>>>>>

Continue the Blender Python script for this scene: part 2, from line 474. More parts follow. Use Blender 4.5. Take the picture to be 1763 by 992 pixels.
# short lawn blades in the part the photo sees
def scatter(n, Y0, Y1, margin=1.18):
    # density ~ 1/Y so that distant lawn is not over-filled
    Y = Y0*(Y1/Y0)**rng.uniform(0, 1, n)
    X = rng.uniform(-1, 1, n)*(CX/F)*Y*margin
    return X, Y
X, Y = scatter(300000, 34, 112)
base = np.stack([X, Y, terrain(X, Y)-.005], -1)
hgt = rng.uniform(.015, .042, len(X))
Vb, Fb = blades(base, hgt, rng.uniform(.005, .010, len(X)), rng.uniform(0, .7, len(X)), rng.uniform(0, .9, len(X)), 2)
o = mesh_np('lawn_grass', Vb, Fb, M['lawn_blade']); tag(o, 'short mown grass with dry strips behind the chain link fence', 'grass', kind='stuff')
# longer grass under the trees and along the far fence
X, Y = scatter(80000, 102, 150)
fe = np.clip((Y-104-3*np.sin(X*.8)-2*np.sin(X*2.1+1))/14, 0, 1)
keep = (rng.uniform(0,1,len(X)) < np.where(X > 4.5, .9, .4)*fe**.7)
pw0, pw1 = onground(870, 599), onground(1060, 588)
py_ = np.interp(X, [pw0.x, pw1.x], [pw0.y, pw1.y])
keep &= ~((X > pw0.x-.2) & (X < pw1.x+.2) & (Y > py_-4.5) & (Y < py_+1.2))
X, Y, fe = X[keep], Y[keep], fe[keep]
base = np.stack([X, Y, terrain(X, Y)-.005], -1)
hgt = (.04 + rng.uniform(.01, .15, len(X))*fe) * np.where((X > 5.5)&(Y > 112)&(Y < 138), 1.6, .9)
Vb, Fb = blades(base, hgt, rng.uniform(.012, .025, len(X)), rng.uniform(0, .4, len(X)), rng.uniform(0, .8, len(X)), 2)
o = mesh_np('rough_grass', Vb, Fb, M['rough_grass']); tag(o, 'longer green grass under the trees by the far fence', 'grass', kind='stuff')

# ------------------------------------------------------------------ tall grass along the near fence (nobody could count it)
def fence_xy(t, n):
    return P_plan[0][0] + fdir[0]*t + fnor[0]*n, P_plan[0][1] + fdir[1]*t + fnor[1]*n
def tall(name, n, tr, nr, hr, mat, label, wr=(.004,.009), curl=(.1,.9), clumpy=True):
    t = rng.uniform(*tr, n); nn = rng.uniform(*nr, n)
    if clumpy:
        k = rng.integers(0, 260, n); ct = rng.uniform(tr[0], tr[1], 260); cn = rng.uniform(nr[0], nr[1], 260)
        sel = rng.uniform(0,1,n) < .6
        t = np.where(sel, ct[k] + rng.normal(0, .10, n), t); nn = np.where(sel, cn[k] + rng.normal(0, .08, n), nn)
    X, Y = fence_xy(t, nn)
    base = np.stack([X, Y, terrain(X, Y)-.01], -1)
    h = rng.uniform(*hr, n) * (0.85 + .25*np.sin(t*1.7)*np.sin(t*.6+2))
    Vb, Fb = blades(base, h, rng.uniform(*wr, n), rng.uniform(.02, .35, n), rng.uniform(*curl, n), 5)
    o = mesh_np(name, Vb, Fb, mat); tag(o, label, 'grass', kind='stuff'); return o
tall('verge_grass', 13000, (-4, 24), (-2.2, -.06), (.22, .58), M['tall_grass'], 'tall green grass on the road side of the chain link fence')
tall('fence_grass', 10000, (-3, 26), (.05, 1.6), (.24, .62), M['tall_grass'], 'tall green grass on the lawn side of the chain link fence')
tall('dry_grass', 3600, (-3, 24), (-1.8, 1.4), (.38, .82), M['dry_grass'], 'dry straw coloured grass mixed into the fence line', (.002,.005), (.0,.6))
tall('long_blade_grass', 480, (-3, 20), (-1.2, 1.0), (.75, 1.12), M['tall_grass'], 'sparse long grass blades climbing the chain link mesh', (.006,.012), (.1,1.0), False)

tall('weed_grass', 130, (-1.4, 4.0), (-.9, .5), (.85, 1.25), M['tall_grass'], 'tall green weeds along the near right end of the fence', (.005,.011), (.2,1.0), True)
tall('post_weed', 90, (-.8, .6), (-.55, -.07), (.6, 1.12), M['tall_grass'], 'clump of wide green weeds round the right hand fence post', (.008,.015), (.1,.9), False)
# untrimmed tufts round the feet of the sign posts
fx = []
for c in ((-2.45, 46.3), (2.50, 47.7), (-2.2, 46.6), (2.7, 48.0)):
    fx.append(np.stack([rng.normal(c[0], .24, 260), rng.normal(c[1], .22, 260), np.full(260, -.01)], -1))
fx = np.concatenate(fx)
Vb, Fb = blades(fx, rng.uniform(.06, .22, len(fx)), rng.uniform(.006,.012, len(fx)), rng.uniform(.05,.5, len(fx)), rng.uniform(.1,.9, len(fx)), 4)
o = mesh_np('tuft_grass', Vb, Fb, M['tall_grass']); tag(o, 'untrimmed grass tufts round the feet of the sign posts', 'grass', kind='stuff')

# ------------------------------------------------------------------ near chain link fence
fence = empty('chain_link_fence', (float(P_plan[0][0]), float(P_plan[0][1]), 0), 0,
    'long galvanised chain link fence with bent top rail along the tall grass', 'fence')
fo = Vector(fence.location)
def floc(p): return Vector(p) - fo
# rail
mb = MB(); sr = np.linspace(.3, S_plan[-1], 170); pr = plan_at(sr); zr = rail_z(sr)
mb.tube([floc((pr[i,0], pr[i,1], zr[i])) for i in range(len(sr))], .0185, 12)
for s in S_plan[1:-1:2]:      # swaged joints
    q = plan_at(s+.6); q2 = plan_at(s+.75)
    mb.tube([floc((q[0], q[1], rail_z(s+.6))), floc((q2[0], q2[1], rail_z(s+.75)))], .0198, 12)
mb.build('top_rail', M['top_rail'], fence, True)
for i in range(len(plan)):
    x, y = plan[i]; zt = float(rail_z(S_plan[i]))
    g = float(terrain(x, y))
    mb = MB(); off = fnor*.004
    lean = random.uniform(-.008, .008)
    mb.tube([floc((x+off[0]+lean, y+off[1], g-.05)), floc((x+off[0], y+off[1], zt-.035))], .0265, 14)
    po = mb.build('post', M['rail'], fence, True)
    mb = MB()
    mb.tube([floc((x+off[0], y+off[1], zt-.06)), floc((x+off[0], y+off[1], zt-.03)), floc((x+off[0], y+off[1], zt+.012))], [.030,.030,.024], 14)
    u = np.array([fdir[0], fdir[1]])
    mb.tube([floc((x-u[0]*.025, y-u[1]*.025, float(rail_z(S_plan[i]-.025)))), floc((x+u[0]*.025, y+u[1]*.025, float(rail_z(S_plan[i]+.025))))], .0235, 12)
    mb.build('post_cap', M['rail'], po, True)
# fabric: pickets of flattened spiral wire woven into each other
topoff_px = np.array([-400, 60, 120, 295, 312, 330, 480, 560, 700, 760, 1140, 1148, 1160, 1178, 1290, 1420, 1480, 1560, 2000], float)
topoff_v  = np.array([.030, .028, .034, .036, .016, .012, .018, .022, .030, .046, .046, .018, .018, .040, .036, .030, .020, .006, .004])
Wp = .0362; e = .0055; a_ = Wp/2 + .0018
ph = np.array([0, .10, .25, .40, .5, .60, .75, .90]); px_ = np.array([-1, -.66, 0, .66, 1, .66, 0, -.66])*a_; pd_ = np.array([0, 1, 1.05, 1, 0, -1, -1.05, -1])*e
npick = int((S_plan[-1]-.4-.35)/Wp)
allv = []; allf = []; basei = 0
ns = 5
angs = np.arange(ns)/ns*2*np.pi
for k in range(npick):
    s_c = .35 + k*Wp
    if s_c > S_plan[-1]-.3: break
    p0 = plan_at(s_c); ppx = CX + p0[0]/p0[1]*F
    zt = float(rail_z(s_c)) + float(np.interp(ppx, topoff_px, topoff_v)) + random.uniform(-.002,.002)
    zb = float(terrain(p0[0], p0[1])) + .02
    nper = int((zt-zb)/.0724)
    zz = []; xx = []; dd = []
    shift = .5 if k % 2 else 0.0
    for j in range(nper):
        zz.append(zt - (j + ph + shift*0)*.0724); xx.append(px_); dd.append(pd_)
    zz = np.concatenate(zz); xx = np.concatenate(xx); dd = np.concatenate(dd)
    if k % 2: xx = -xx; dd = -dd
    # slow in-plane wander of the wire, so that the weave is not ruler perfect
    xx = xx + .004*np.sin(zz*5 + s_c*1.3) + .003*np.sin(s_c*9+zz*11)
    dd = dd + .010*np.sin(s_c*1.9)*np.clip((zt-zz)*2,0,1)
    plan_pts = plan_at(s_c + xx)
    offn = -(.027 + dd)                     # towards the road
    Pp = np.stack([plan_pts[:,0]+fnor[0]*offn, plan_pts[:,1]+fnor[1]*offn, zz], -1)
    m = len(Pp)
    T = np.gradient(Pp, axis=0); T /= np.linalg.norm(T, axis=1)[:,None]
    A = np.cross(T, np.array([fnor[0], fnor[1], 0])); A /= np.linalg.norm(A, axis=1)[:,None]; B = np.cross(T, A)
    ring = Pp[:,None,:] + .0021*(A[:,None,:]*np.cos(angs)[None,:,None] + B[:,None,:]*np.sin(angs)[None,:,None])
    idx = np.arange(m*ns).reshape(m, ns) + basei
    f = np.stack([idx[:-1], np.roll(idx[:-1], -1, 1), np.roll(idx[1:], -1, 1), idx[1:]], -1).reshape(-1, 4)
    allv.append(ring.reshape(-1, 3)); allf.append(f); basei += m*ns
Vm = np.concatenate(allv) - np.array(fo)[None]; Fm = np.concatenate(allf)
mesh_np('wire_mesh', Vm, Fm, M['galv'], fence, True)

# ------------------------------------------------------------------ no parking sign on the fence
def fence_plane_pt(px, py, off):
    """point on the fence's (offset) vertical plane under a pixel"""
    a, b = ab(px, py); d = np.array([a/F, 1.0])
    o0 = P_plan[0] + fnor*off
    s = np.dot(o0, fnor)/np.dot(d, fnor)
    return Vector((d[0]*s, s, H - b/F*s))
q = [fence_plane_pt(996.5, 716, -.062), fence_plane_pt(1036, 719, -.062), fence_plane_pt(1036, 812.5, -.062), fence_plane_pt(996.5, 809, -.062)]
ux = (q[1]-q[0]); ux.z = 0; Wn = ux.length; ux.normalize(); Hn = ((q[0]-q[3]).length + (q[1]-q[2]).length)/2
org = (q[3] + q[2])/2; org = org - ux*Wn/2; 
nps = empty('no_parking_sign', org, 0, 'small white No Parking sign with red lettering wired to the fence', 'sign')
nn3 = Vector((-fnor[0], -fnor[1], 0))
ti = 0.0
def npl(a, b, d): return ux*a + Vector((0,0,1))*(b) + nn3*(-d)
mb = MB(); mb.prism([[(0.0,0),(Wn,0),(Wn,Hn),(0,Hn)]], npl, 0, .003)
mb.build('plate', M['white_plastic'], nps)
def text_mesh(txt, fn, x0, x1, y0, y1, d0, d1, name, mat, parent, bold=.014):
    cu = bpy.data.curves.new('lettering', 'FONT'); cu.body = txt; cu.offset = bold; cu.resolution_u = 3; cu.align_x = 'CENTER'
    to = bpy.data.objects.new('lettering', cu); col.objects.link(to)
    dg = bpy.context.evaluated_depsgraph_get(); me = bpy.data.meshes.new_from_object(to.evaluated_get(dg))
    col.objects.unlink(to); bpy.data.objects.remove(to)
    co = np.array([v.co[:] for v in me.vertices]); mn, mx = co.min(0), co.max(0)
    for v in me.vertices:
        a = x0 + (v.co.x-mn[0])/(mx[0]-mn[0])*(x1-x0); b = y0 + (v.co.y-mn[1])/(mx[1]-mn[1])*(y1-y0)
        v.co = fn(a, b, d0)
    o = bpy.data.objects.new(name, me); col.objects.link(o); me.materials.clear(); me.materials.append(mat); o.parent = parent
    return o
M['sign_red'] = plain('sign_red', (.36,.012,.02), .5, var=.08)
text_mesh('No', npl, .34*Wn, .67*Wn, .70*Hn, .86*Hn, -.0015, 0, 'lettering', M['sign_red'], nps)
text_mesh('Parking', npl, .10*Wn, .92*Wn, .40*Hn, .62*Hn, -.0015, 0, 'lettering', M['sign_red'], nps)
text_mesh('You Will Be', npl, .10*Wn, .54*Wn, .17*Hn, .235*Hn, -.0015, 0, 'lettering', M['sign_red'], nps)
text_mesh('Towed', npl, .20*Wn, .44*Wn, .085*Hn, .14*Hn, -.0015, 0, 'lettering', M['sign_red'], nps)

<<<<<

Written problem: Only the lines from the first line of the material above through the line that contains "o = mesh_np('rough_grass', Vb, Fb, M['rough_grass']);" should be quoted, each one exactly.

Written answer:
Continue the Blender Python script for this scene: part 2, from line 474. More parts follow. Use Blender 4.5. Take the picture to be 1763 by 992 pixels.
# short lawn blades in the part the photo sees
def scatter(n, Y0, Y1, margin=1.18):
    # density ~ 1/Y so that distant lawn is not over-filled
    Y = Y0*(Y1/Y0)**rng.uniform(0, 1, n)
    X = rng.uniform(-1, 1, n)*(CX/F)*Y*margin
    return X, Y
X, Y = scatter(300000, 34, 112)
base = np.stack([X, Y, terrain(X, Y)-.005], -1)
hgt = rng.uniform(.015, .042, len(X))
Vb, Fb = blades(base, hgt, rng.uniform(.005, .010, len(X)), rng.uniform(0, .7, len(X)), rng.uniform(0, .9, len(X)), 2)
o = mesh_np('lawn_grass', Vb, Fb, M['lawn_blade']); tag(o, 'short mown grass with dry strips behind the chain link fence', 'grass', kind='stuff')
# longer grass under the trees and along the far fence
X, Y = scatter(80000, 102, 150)
fe = np.clip((Y-104-3*np.sin(X*.8)-2*np.sin(X*2.1+1))/14, 0, 1)
keep = (rng.uniform(0,1,len(X)) < np.where(X > 4.5, .9, .4)*fe**.7)
pw0, pw1 = onground(870, 599), onground(1060, 588)
py_ = np.interp(X, [pw0.x, pw1.x], [pw0.y, pw1.y])
keep &= ~((X > pw0.x-.2) & (X < pw1.x+.2) & (Y > py_-4.5) & (Y < py_+1.2))
X, Y, fe = X[keep], Y[keep], fe[keep]
base = np.stack([X, Y, terrain(X, Y)-.005], -1)
hgt = (.04 + rng.uniform(.01, .15, len(X))*fe) * np.where((X > 5.5)&(Y > 112)&(Y < 138), 1.6, .9)
Vb, Fb = blades(base, hgt, rng.uniform(.012, .025, len(X)), rng.uniform(0, .4, len(X)), rng.uniform(0, .8, len(X)), 2)
o = mesh_np('rough_grass', Vb, Fb, M['rough_grass']); tag(o, 'longer green grass under the trees by the far fence', 'grass', kind='stuff')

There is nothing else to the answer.